• **Given request**:
Repeat exactly the lines running from the first line of the data to the line containing "parts.append((V, F))", both ends included, and nothing else; drop the pictures.

• **Recorded data**:
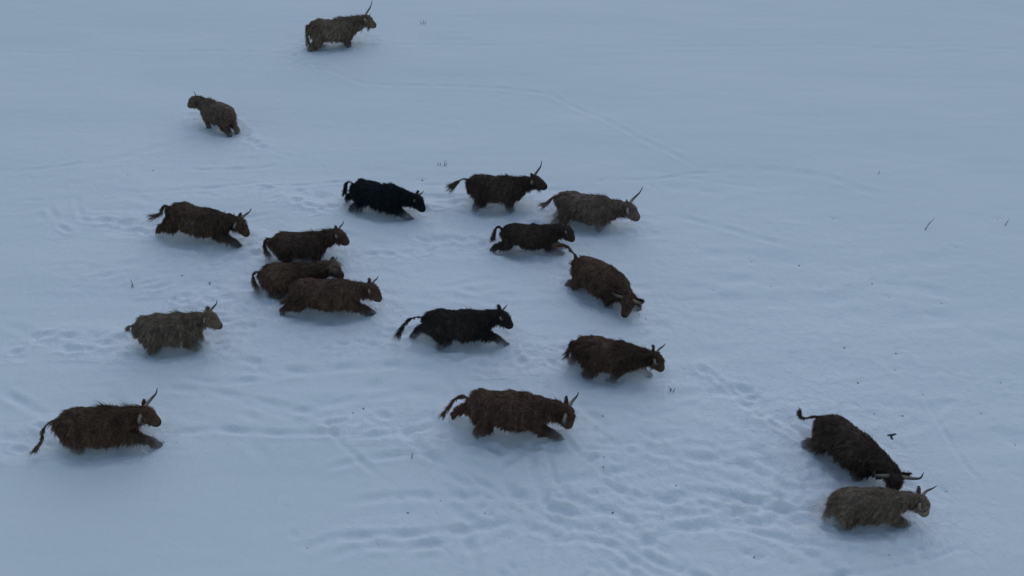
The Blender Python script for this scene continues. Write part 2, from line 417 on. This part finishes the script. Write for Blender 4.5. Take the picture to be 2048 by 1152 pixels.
# ---------------------------------------------------------------- cattle
def loft(parts, pts, rads, up=(0, 0, 1), seg=14):
    """a closed tapered tube: elliptical rings (half width, half height) along pts"""
    P = np.array(pts, float); n = len(P)
    T = np.zeros_like(P); T[1:-1] = P[2:] - P[:-2]; T[0] = P[1] - P[0]; T[-1] = P[-1] - P[-2]; T = unit(T)
    V, F = [], []
    up = np.array(up, float)
    for i in range(n):
        s_ = np.cross(up, T[i]); s_ = unit(s_) if np.linalg.norm(s_) > 1e-4 else np.array([0, 1., 0])
        u_ = np.cross(T[i], s_); w, h = rads[i]
        for k in range(seg):
            a = 2 * math.pi * k / seg
            V.append(P[i] + s_ * w * math.cos(a) + u_ * h * math.sin(a))
    for i in range(n - 1):
        for k in range(seg):
            F.append((i * seg + k, i * seg + (k + 1) % seg, (i + 1) * seg + (k + 1) % seg, (i + 1) * seg + k))
    e0, e1 = len(V), len(V) + 1
    V.append(P[0] - T[0] * min(rads[0]) * .6); V.append(P[-1] + T[-1] * min(rads[-1]) * .6)
    for k in range(seg):
        F.append((e0, (k + 1) % seg, k)); F.append((e1, (n - 1) * seg + k, (n - 1) * seg + (k + 1) % seg))
    parts.append((V, F))

def smooth_path(pts, n):
    """Catmull-Rom through pts"""
    P = [np.array(p, float) for p in pts]; P = [2 * P[0] - P[1]] + P + [2 * P[-1] - P[-2]]
    out = []
    m = len(P) - 3
    for k in range(n):
        t = k / (n - 1) * m; i = min(int(t), m - 1); t -= i
        a, b, c, d_ = P[i:i + 4]
        out.append(.5 * (2 * b + (c - a) * t + (2 * a - 5 * b + 4 * c - d_) * t * t + (3 * b - a - 3 * c + d_) * t ** 3))
    return out

def mesh_from(name, V, F, colors=None, material=None, smooth=True):
    me = bpy.data.meshes.new(name)
    me.from_pydata([tuple(v) for v in V], [], F)
    if smooth: me.polygons.foreach_set('use_smooth', [True] * len(me.polygons))
    if colors is not None: set_color(me, colors)
    if material: me.materials.append(material)
    me.update()
    return me

def set_color(me, C):
    a = me.color_attributes.new('fur_color', 'FLOAT_COLOR', 'POINT')
    C = np.concatenate([np.clip(C, 0, 1), np.ones((len(C), 1))], 1)
    a.data.foreach_set('color', C.astype(np.float32).ravel())

def blades(name, P, Nn, D, L, W, C, parent, bend=None, segs=3, tipc=1.4, pull=None):
    """hair as tapering locks lying along D; one mesh"""
    n = len(P)
    D = unit(D); side = unit(np.cross(D, Nn))
    lv = []
    cl = []
    for k in range(segs + 1):
        t = k / segs
        q = P + D * (L * t)[:, None] + Nn * (L * .35 * math.sin(t * 2.2) * .42)[:, None]
        if bend is not None: q = q + bend * (L * t * t)[:, None]
        if pull is not None: q = q + pull * t
        w = W * (1 - .85 * t) * (.8 + .6 * math.sin(t * 2.6))
        lv += [q - side * w[:, None] / 2, q + side * w[:, None] / 2]
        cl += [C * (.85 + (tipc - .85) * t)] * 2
    V = np.stack(lv, 1).reshape(-1, 3); C2 = np.stack(cl, 1).reshape(-1, 3)
    m = 2 * (segs + 1)
    base = (np.arange(n) * m)[:, None, None]
    q = np.array([[2 * k, 2 * k + 1, 2 * k + 3, 2 * k + 2] for k in range(segs)])[None]
    F = (base + q).reshape(-1, 4)
    me = bpy.data.meshes.new(name)
    me.vertices.add(len(V)); me.vertices.foreach_set('co', V.astype(np.float32).ravel())
    me.loops.add(F.size); me.loops.foreach_set('vertex_index', F.astype(np.int32).ravel())
    me.polygons.add(len(F)); me.polygons.foreach_set('loop_start', (np.arange(len(F)) * 4).astype(np.int32))
    me.polygons.foreach_set('loop_total', np.full(len(F), 4, np.int32))
    me.polygons.foreach_set('use_smooth', np.ones(len(F), bool))
    me.update(calc_edges=True)
    set_color(me, C2)
    me.materials.append(M_FUR)
    return link(name, me, parent)

def dirv(pitch, yaw):
    return np.array([math.cos(R(pitch)) * math.cos(R(yaw)), math.cos(R(pitch)) * math.sin(R(yaw)), math.sin(R(pitch))])

# trunk stations: x, height of the back, height of the belly, half width
TRUNK = [(-.80, .24, -.02, .12), (-.74, .30, -.14, .20), (-.62, .355, -.20, .28), (-.45, .375, -.23, .325), (-.25, .345, -.30, .355), (-.05, .325, -.365, .375),
         (.15, .33, -.395, .375), (.35, .37, -.38, .33), (.50, .365, -.32, .27), (.64, .30, -.24, .20), (.76, .18, -.12, .12)]
TORSO = [(x, (t + b) / 2, (t - b) / 2, w) for x, t, b, w in TRUNK]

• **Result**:
The Blender Python script for this scene continues. Write part 2, from line 417 on. This part finishes the script. Write for Blender 4.5. Take the picture to be 2048 by 1152 pixels.
# ---------------------------------------------------------------- cattle
def loft(parts, pts, rads, up=(0, 0, 1), seg=14):
    """a closed tapered tube: elliptical rings (half width, half height) along pts"""
    P = np.array(pts, float); n = len(P)
    T = np.zeros_like(P); T[1:-1] = P[2:] - P[:-2]; T[0] = P[1] - P[0]; T[-1] = P[-1] - P[-2]; T = unit(T)
    V, F = [], []
    up = np.array(up, float)
    for i in range(n):
        s_ = np.cross(up, T[i]); s_ = unit(s_) if np.linalg.norm(s_) > 1e-4 else np.array([0, 1., 0])
        u_ = np.cross(T[i], s_); w, h = rads[i]
        for k in range(seg):
            a = 2 * math.pi * k / seg
            V.append(P[i] + s_ * w * math.cos(a) + u_ * h * math.sin(a))
    for i in range(n - 1):
        for k in range(seg):
            F.append((i * seg + k, i * seg + (k + 1) % seg, (i + 1) * seg + (k + 1) % seg, (i + 1) * seg + k))
    e0, e1 = len(V), len(V) + 1
    V.append(P[0] - T[0] * min(rads[0]) * .6); V.append(P[-1] + T[-1] * min(rads[-1]) * .6)
    for k in range(seg):
        F.append((e0, (k + 1) % seg, k)); F.append((e1, (n - 1) * seg + k, (n - 1) * seg + (k + 1) % seg))
    parts.append((V, F))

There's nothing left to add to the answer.